Cuando el voraz taxista y su compinche musulmán le exigieron trescientos dólares por llevarle hasta al Hotel Holiday Inn alegando que la gasolina costaba treinta dólares, Quintela preguntó el precio del kilo de queso.
Le dijeron que seiscientos dólares. Llevaba en la mochila un queso manchego, regalo de los «cascos azules» españoles, y, ni corto ni perezoso, al llegar al hotel partió en dos el queso, entrego la mitad a los mafiosos y dio por pagada la carrera.
Antes de bajar el pistón como reportero y dedicarse a los negocios televisivos e informáticos, con resultados mercuriales, Quintela hizo reportajes de enjundia.
Entre todos, por los enormes riesgos que asumió, me llamó dramáticamente la atención la crónica de las 16 horas que pasó a la deriva en el Atlántico, emitido en un frágil cayuco con 40 inmigrantes ilegales, en el verano de 2006, culminado en un reportaje emitido en la televisión autonómica canaria.
Miguel Gil, que se presentó en Bosnia en una moto de trial y empujado por la curiosidad humanística, consiguió ser temporalmente y muy en precario corresponsal en la zona de El Mundo, para ir acendiendo a fuerza de tesón y talento hasta convertirse en una de las estrellas de Reuters TV.
Miguel me impresionaba, porque llevaba su destino escrito en el rostro, demacrado y largo, como los de los personajes de El Greco.
En la «fase de iniciación» Gil perdió la motocicleta y varios dientes, victima de la codicia de los milicianos croatas ubicados en los puestos de control de los alrededores de Mostar.

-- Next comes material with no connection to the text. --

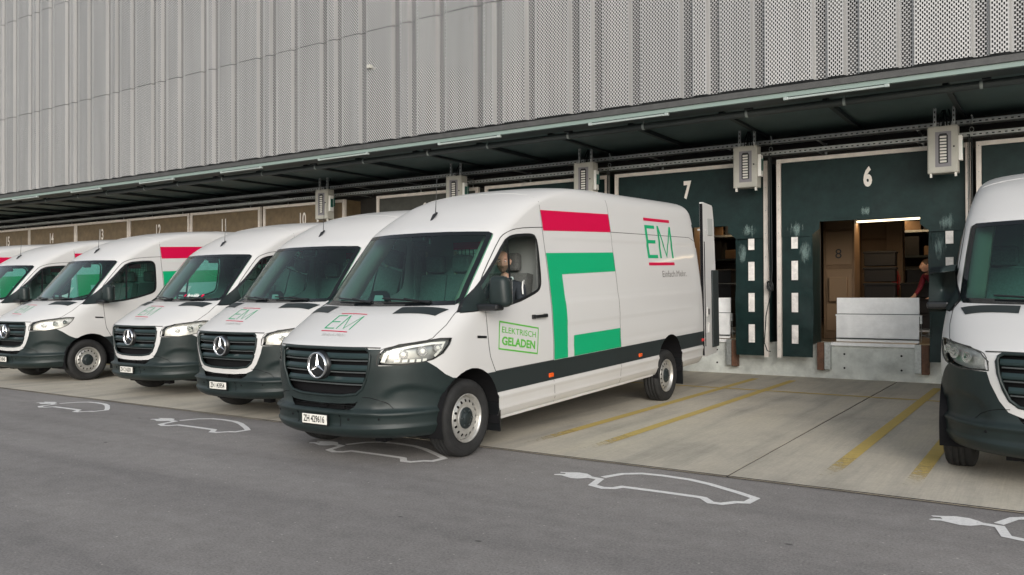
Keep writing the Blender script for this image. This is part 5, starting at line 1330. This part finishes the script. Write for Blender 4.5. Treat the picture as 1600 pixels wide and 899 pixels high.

Parte del éxito profesional de personajes como Espinosa, Gil, Gervasio, Joel o Enric estribó en el descomunal riesgo que conllevaba cubrir asiduamente el conflicto balcánico.
la cifra será mucho más alta, pero repasando notas, me sale que en la zona d elos Balcanes, en apenas una década, murieron al menos 44 periodistas, entre los que hay desde freelances hasta stringers, pasando por estrellas plenamente consagradas.